Two weeks into the breakup he charted out a romantic resume, writing out highlights and lowlights of his three most important relationships. “I realized I always chose women who constantly criticized me. I was never good enough. But I also realized that I often displayed selfish behavior—like twice my ex asked me to go with her to family functions. And I refused and stayed home to watch football.”

Seeing his patterns spelled out so clearly helped him realize his romantic strengths and how to overcome his weaknesses.

Posted: 10/3/07
Divolily

Great article:)

clicktauato

Thanks for this article. I was feeling low before I visited your site but now I feel much more empowered to face the situation that I am in.

aklein

great and well detailed article about the different phases in a break up and the positive outcome of a break up. Thanks and Merry Christmas : this is your Xmas gift to me : the best for now.

  • By aklein
  • on 12/25/09 7:32 AM EST
gsrocks

I guess for me, I had never been one to be in long relationships or let someone get close to me,So when i met her in January, i felt like i had met the one that i could be with forever, 5 great months,and then all fell apart,found out she wasnt really who i thought she was,she had many secrets..and well in the end..ends up i was just needed for a certain amount of time to get her to time in her life that she knew was coming when she met me..so for me to finally open up and lay my heart on the line, and to have it crushed like this..i did thing i would never get over it,i still struggle with it, i feel as if it will be awhile before i can even open myself up to even date someone again.
I think it does get easier everyday now, its more the pain of knowing i was giving her my all,and she was giving me what i wanted to hear and feel.

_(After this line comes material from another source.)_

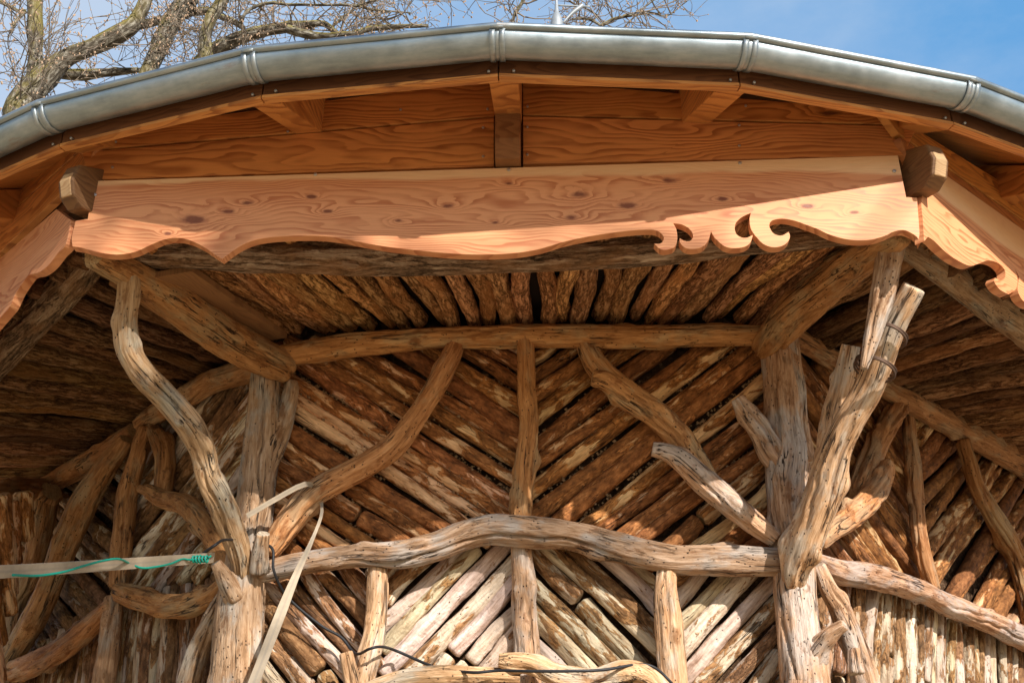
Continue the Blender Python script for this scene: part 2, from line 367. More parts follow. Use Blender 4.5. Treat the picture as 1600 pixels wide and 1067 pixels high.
def mat_backing():
    n = NB('crumbly_clay_backing'); g = n.n('ShaderNodeTexCoord').outputs['Object']
    a = n.noise(g, 9, 6, .65); b = n.noise(g, 55, 5, .7)
    c = n.ramp(n.math('ADD', n.math('MULTIPLY', a, .5), n.math('MULTIPLY', b, .5)), [(.40, (.03, .017, .010)), (.54, (.09, .05, .028)), (.66, (.34, .22, .13))])
    return n.done(c, .95, n.bump(b, 1., .02), spec=.1)
M_BACK = mat_backing()
def mat_zinc():
    n = NB('weathered_zinc'); g = n.n('ShaderNodeTexCoord').outputs['Object']; gc = n.attr('gc')
    a = n.noise(g, 7, 6, .62); b = n.noise(n.scl(gc, (.25, 1, 1)), 60, 5, .6); s = n.noise(n.scl(gc, (.3, 1, 1), (4, 2, 0)), 14, 6, .65)
    c = n.ramp(n.math('ADD', n.math('MULTIPLY', a, .65), n.math('MULTIPLY', b, .35)), [(.36, (.24, .29, .32)), (.5, (.33, .385, .415)), (.64, (.44, .485, .505))])
    spot = n.mr(s, .60, .68); c = n.mix(n.math('MULTIPLY', spot, .65), c, (.30, .25, .21))
    r = n.math('ADD', n.mr(a, .35, .65, .36, .48), n.math('MULTIPLY', spot, .15))
    return n.done(c, r, n.bump(n.math('ADD', n.noise(g, 5, 3), n.math('MULTIPLY', b, .06)), .22, .012), metal=.8, spec=.5)
M_ZINC = mat_zinc()
def simple(name, col, rough=.6, metal=0., var=.25, scale=20, bump=.3, coord='Object'):
    n = NB(name); g = n.n('ShaderNodeTexCoord').outputs[coord]; a = n.noise(g, scale, 5, .6)
    c = n.mix(n.mr(a, .3, .7, 0, var), col, tuple(q*.45 for q in col)); return n.done(c, rough, n.bump(a, bump, .004), metal=metal)
M_CRUMB = simple('pale_wood_crumbs', (.34, .215, .115), .95, scale=60, var=.6)
M_SCREW = simple('zinc_plated_screw', (.62, .64, .66), .3, .9)
M_FELT = simple('dark_roofing_felt', (.035, .024, .018), .95)
M_GREY = simple('grey_painted_metal', (.30, .33, .35), .5, .3)
M_CABLE = simple('black_cable_sheath', (.02, .02, .022), .5)
M_WIRE = simple('rusty_wire', (.10, .06, .04), .6, .5)
M_CORD = simple('green_plastic_cord', (.01, .30, .22), .4, scale=300)
M_ROOF = simple('grey_roof_sheet', (.30, .31, .31), .5, .4)
def mat_strap():
    n = NB('woven_cream_webbing'); g = n.attr('gc'); sx = n.n('ShaderNodeSeparateXYZ'); n.set(sx.inputs[0], g)
    wv = n.math('SINE', n.math('MULTIPLY', sx.outputs[0], 1500.)); wy = n.math('SINE', n.math('MULTIPLY', sx.outputs[1], 900.))
    wgt = n.math('MULTIPLY', wv, wy); st = n.mr(n.math('ABSOLUTE', sx.outputs[1]), .002, .004, .35, 0)
    c = n.mix(n.mr(n.noise(g, 40, 4), .35, .7, 0, .4), (.40, .325, .235), (.26, .21, .15)); c = n.mix(st, c, (.22, .2, .17))
    return n.done(c, .8, n.bump(wgt, .35, .001), spec=.2)
M_STRAP = mat_strap()
def mat_ground():
    n = NB('pale_gravel_path'); g = n.n('ShaderNodeTexCoord').outputs['Object']
    c = n.mix(n.noise(g, 40, 5), (.50, .365, .205), (.33, .235, .135)); return n.done(c, .95, n.bump(n.vor(g, 60), .6, .01))
def mat_treebark():
    n = NB('lichen_bark'); g = n.attr('gc'); a = n.noise(n.scl(g, (1, 1, .35)), 26, 6, .65); b = n.noise(n.scl(g, (1, 1, .6)), 5, 5, .6)
    c = n.ramp(a, [(.3, (.022, .018, .013)), (.5, (.10, .085, .064)), (.68, (.34, .32, .265))])
    no = n.n('ShaderNodeNewGeometry'); sn = n.n('ShaderNodeSeparateXYZ'); n.set(sn.inputs[0], no.outputs['Normal'])
    ms = n.math('MULTIPLY', n.mr(b, .42, .54), n.mr(sn.outputs[2], -.4, .4)); c = n.mix(n.math('MULTIPLY', ms, .85), c, n.mix(a, (.12, .10, .02), (.27, .22, .06)))
    return n.done(c, .9, n.bump(a, 1., .03), spec=.1)
M_TREE = mat_treebark()
M_TWIG = simple('grey_brown_twig', (.19, .15, .11), .8)
M_BUD = simple('opening_leaf_bud', (.42, .29, .19), .7)

# ------------------------------------------------------------------ ground
gs = 400
ground = obj('ground', [(-gs, -gs, GZ), (gs, -gs, GZ), (gs, gs, GZ), (-gs, gs, GZ)], [(0, 1, 2, 3)], mat_ground(), smooth=False); tag(ground, kind='structure')

# ------------------------------------------------------------------ pavilion shell
PV = empty('wooden_pavilion', (0, 0, GZ), 'rustic eight-sided wooden pavilion with log walls, carved valance and zinc gutter', 'pavilion')
def octa(a, z, off=(0, 0)): R = a/math.cos(math.pi/8); return [(R*math.sin(math.pi/8+i*math.pi/4)+off[0], -R*math.cos(math.pi/8+i*math.pi/4)+off[1], z) for i in range(8)]
v = octa(1.955, GZ)+octa(1.955, 3.15); f = [(i, (i+1) % 8, 8+(i+1) % 8, 8+i) for i in range(8)]+[tuple(range(8, 16))]
obj('core_wall', v, f, M_BACK, PV, smooth=False)
def ringpt(deg, R, z, cx=-.02): a = math.radians(deg); return (R*math.sin(a)+cx, -R*math.cos(a), z+.0135*R*math.sin(a))
NSEG = 32
rv = [ringpt(i*11.25, 3.30, 3.105) for i in range(NSEG)]+[ringpt(i*11.25, 3.30, 3.09) for i in range(NSEG)]+[(.0, 0, 5.30), (0, 0, 5.28)]
rf = [(i, (i+1) % NSEG, 64) for i in range(NSEG)]+[((i+1) % NSEG+32, i+32, 65) for i in range(NSEG)]+[(i, i+32, (i+1) % NSEG+32, (i+1) % NSEG) for i in range(NSEG)]
lv = [ringpt(i*11.25, 3.245, 3.094) for i in range(NSEG)]+[(0, 0, 5.2)]
roof = obj('roof', rv, rf, M_ROOF, PV, smooth=False)
obj('roof_lining', lv, [((i+1) % NSEG, i, 32) for i in range(NSEG)], M_OILED, PV, smooth=False, gc=[(x, y*3, z) for x, y, z in lv])

# planed boards: outline (list of (u,z)) on face k at apothem a, thickness th towards the axis
def board(name, outline, a, k, th, mat, parent=None, bev=.002, color=None, lab=None):
    outline = np.asarray(outline, float); n = fnorm(k); t = np.array([math.cos(math.radians(45*k)), math.sin(math.radians(45*k)), 0]); c = cen(a)
    fr = [c+n*a+t*u+np.array([0, 0, z]) for u, z in outline]; bk = [p-n*th for p in fr]; m = len(fr)
    o = 0. if mat is M_LARCHK else float(rng.uniform(-30, 30)); gz_ = float(rng.uniform(-5, 5)); up0 = 0 if mat in (M_LARCH, M_LARCHK) else float(rng.uniform(-3, 3))
    gc = [(u+o, z+up0, gz_) for u, z in outline]+[(u+o, z+up0, gz_-th) for u, z in outline]
    fc = [tuple(range(m)), tuple(range(2*m-1, m-1, -1))]+[(i, m+i, m+(i+1) % m, (i+1) % m) for i in range(m)]
    ob = obj(name, fr+bk, fc, mat, parent or PV, gc=gc, smooth=False, color=color)
    if bev:
        b = ob.modifiers.new('edge', 'BEVEL'); b.width = bev; b.segments = 2; b.limit_method = 'ANGLE'; b.angle_limit = math.radians(50)
    return ob
def px2uz(pts, a, k):
    t = np.array([math.cos(math.radians(45*k)), math.sin(math.radians(45*k)), 0]); out = []
    for x, y in pts:
        p, _ = at(x, y, a, k); out.append(((p-cen(a))@t, p[2]))
    return out
def smooth_poly(pts, keep=28):
    """round an outline through its points, keeping sharp corners sharp"""
    P = np.asarray(pts, float); out = []; m = len(P)
    def sharp(i):
        a, b = P[i]-P[i-1], P[(i+1) % m]-P[i]; return abs(math.degrees(math.atan2(a[0]*b[1]-a[1]*b[0], a@b))) > 58 or max(np.linalg.norm(a), np.linalg.norm(b)) > 130
    S = [sharp(i) for i in range(m)]
    for i in range(m):
        p0, p1, p2, p3 = P[i-1], P[i], P[(i+1) % m], P[(i+2) % m]
        if S[i]: p0 = 2*p1-p2
        if S[(i+1) % m]: p3 = 2*p2-p1
        d = np.linalg.norm(p2-p1); st = 1 if d > 130 else max(1, min(5, int(d/3)))
        for q in range(st):
            t = q/st; out.append(.5*((2*p1)+(-p0+p2)*t+(2*p0-5*p1+4*p2-p3)*t*t+(-p0+3*p1-3*p2+p3)*t**3))
    return out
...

All this from a person i would of given anything too.

Ariel1

My situation is pretty uniqe and that's why I can't seem to get over the pain and loss. In 1993 I met a woman who helped me out of a bad relationship. I am straight. She didn't quite know whether she was bi-sexual or straight. But she say she loved me very much and wanted a sexual relationship.. I didn't wanrt go there and said so. Believe it or not we lived together for 15 years, loving each other but celibate. I did date and have opportunities with men but dismissed them because I didn't want to leve her or to hurt her. This christmas, she told me she was done. she also said she was in love with a woman she'd met over the phone but had never met in person. She said she wanted a full love life and no longer loved me in any way but as a friend. She said she'd felt this way for ten yrs. but didn't have the courage to tell me. To make things worse, she controlled our finances. She worked in a field of high risk and when the bottom fell out of our economy her field literally dried up overnight. She made some very bad investments and lost everything we had. She literally forced me from our home because she was going through a huge transition and did not want me to witness that. Actually, she had some kind of break when the woman she fell for played her, filled her head with promises of enormous wealth and position through the position she offered in her company, then dropped her. Now, I am in my 60's and we have nothing. She is struggling to make some kind of money and promises she will make up for the pain and losses she's incurred. She said she can't be my friend now, but she may be some time in the future when she gets it together, She is 59 yrs old. I only wish I'd had some clue as to her real feelings so I could have planned my life better. But we always told each other we'd be with each other always. Foolishly, I believed her. I've had to move in with my daughter and I really do not want to be so dependent on anyone. I miss her terribly yet am very angry at the same time. I feel devastated by her loss, and the loss of all I worked for. Moreover, I am embarrassed and ashamed to be in this position. I live on $1,000. Soc. Sec. per month and cannot think what I can do to earn more money. Also, I feel so depressed and emotionally deflated that it is an effort just to walk my dog each day. Any advice for me will be much appreciated.